Naslovna

How can Serbia reduce the use of coal and why is that important

26.Jan 2021.

The European Union plans to shut down all coal-fired power plants by 2050 at the latest, thus significantly reducing pollution. Serbia, which does not have such a long-term plan and, according to experts, “has energy shortages in the winter”, is preparing to increase the use of energy from renewable sources to 27% by 2025, but also to open new surface coal mines.

Do you remember the thick smog that covered many cities in Serbia last winter – the media then talked about harmful particles, the largest percentage of which, according to reports from the Environmental Protection Agency, come from thermal power plants where coal is used and from individual furnaces. Last year’s research by the European Union’s Environmental Protection Agency on the health consequences of environmental pollution marked Serbia and several other Balkan countries as black spots in Europe.

What does it mean when the air pollution is in purple

 

As one of the priorities of the Ministry of Mining and Energy, the line minister Zorana Mihajlović announced the realization of energy security of Serbia, emphasizing the importance of respecting European norms in that area.
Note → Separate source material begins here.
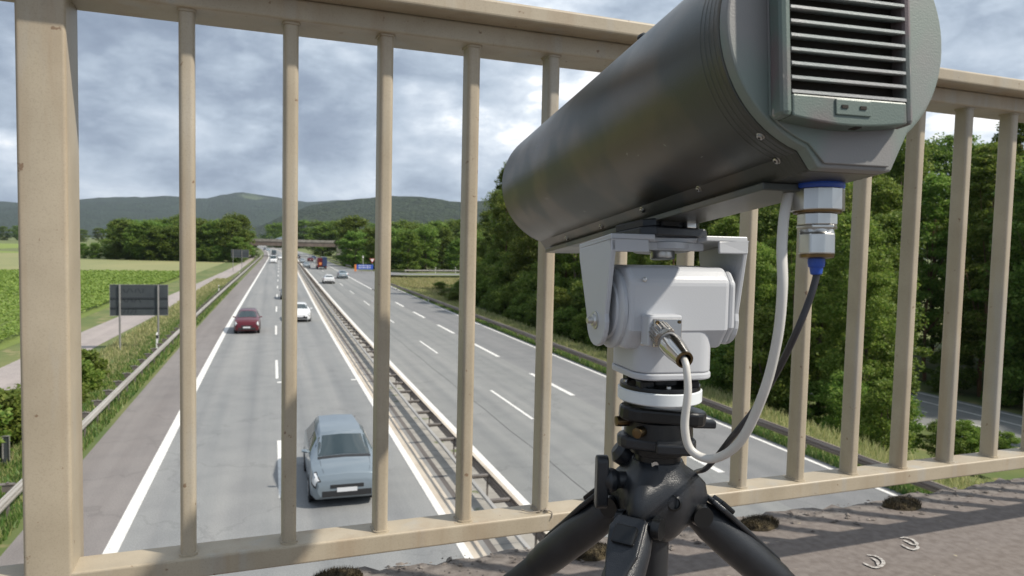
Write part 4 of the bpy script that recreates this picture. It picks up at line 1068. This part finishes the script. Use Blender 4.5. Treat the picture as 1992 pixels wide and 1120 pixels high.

All this is happening while the procedure that the European Energy Community initiated against Serbia at the beginning of this year is in progress due to the incomplete implementation of the Directive on large combustion plants – which are coal-fired power plants in Serbia – and excessive pollution.
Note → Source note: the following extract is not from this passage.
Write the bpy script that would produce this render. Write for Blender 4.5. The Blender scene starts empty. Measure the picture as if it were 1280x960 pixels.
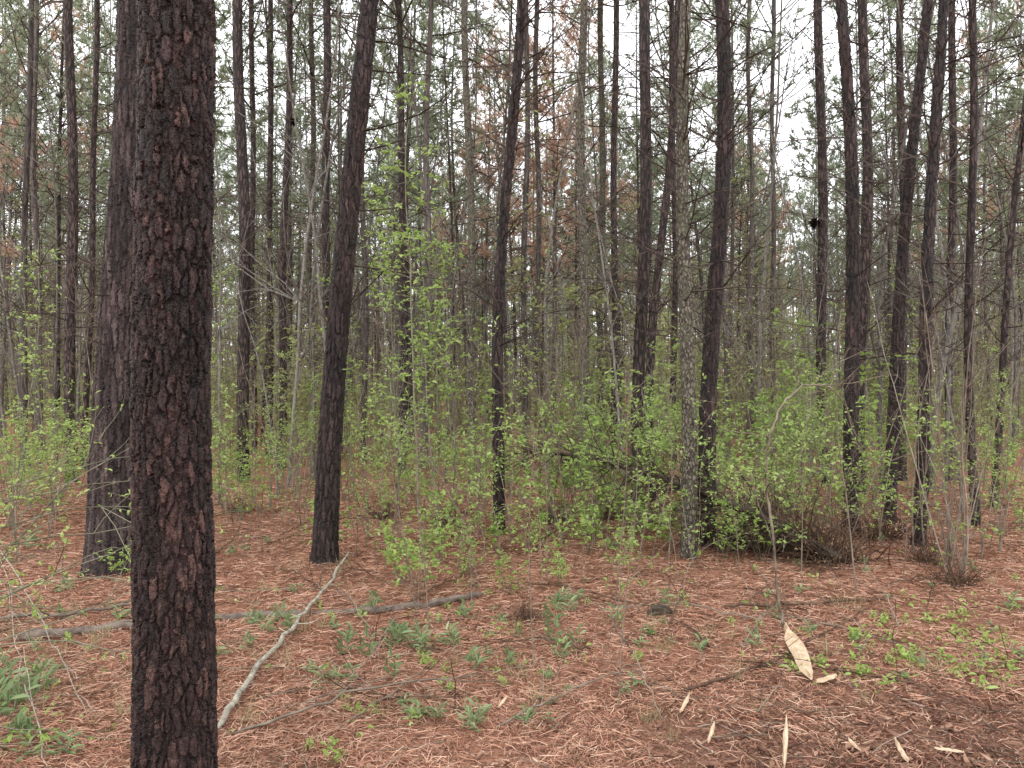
import bpy, math, random
import numpy as np
rng = np.random.default_rng(11)
random.seed(11)
scene = bpy.context.scene
COL = scene.collection
F = 924.0
CAMZ = 1.6

# ------------------------------------------------------------------ helpers
def gh(x, y):
    x = np.asarray(x, float); y = np.asarray(y, float)
    r = np.sqrt(x*x+y*y)
    far = np.clip((r-14)/30, 0, 1)
    return (0.03*np.sin(0.9*x+1.3)*np.cos(0.7*y) + 0.015*np.sin(2.3*x+1.1*y)
            + 0.010*np.sin(5.1*x-3.3*y)+0.007*np.sin(8.7*x+6.1*y+1)
            + far*0.3*np.sin(x/9.0)*np.cos(y/11.0))

def g1(x, y):
    return float(gh(x, y))

def make_mesh(name, parts, mats, smooth=True):
    vs, li, ls, mi = [], [], [], []
    vo = 0; lo = 0
    for V, Fc, m in parts:
        if len(V) == 0: continue
        V = np.asarray(V, float); Fc = np.asarray(Fc, int)
        vs.append(V); k = Fc.shape[1]; n = len(Fc)
        li.append((Fc+vo).ravel())
        ls.append(lo+np.arange(n)*k)
        mi.append(np.full(n, m))
        vo += len(V); lo += n*k
    V = np.concatenate(vs); LI = np.concatenate(li); LS = np.concatenate(ls); MI = np.concatenate(mi)
    me = bpy.data.meshes.new(name)
    me.vertices.add(len(V)); me.vertices.foreach_set('co', V.ravel())
    me.loops.add(len(LI)); me.loops.foreach_set('vertex_index', LI.astype(np.int32))
    me.polygons.add(len(LS)); me.polygons.foreach_set('loop_start', LS.astype(np.int32))
    me.polygons.foreach_set('material_index', MI.astype(np.int32))
    me.update(calc_edges=True)
    me.polygons.foreach_set('use_smooth', np.full(len(LS), smooth))
    for m in mats: me.materials.append(m)
    return me

def norm(a):
    return a/np.maximum(np.linalg.norm(a, axis=-1, keepdims=True), 1e-9)

def tube(P, R, n=5, rough=0.0):
    P = np.asarray(P, float); R = np.asarray(R, float)
    k = len(P)
    T = norm(np.gradient(P, axis=0))
    ref = np.array([1., 0, 0]) if abs(T[:, 2].mean()) > 0.7 else np.array([0, 0, 1.])
    A = norm(np.cross(T, ref)); B = np.cross(T, A)
    a = np.arange(n)*2*math.pi/n
    RR = R[:, None]*np.ones((1, n))
    if rough: RR = RR*(1+rough*rng.standard_normal((k, n)))
    V = P[:, None, :]+RR[..., None]*(np.cos(a)[None, :, None]*A[:, None, :]+np.sin(a)[None, :, None]*B[:, None, :])
    i = np.arange(k-1)[:, None]*n; j = np.arange(n)[None, :]; j2 = (j+1) % n
    Q = np.stack([i+j, i+j2, i+n+j2, i+n+j], -1).reshape(-1, 4)
    return V.reshape(-1, 3), Q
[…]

Why does Serbia use so much coal?

 

One of the reasons is the obsolescence of the energy system – the idea that the environment should be protected is newer than the plants from which Serbia received more than half of its energy. About 70 percent of the electricity produced by the Electric Power Industry of Serbia comes from thermal power plants, according to the Energy Balance of the Republic of Serbia for 2019. It is a process that starts with coal and ends with lighted light bulbs in warm homes. The reason this percentage is so high is that most of our electricity generation system was built in the last century, when countries relied mostly on coal and the potential of large rivers, energy expert Nebojsa Arsenijevic explains to the BBC in Serbian. At the time, he added, technologies for producing electricity from solar, wind and other renewable energy sources were not commercially available.

“In Europe, ecology, in the way we think about it today, has been talked about for the last twenty years, and in our country it is probably even shorter,” Arsenijevic points out.

He reminds that “the largest electric power facilities in Serbia were built about half a century ago.”

Arsenijevic notes that there is still a widespread opinion in Serbia that “electricity from coal is the cheapest”, but points out that this is a consequence of “socio-historical circumstances that are unrepeatable”, when Yugoslav state companies had access to resources under “very favorable conditions”. In addition, he notes, at that time, it was “far simpler and cheaper to expropriate the land needed to build the largest power facilities.”

“Today, it would be very difficult and economically unprofitable to build a completely new thermal power plant in Serbia, especially a private one,” says Arsenijevic.

Serbia is obliged to apply the provisions of the European Directive on large combustion plants, which has committed itself to gradually reduce emissions, as well as to close thermal power plants, which are large pollutants, and in which there is no sense in investing.

“In the next 10-15 years, Serbia will have to find a way to compensate for the production of electricity from over 4,000 megawatts of thermal power plants, for which it needs to build over 10,000 megawatts of solar, wind or hydro power plants.”

“The necessary investments, having in mind the current costs of technology, amount to more than 10 billion dollars,” Arsenijevic explains.

There is no doubt, he points out, that this implies efforts in the sphere of social policy, because “a large number of people work in the coal mining sector who need to be provided with alternative jobs.”

The countries in the European Union have already gone through this energy transition and have successfully resolved these social issues.

“My impression is that there is an awareness in Serbia of the need for these changes to happen,” Arsenijevic concluded.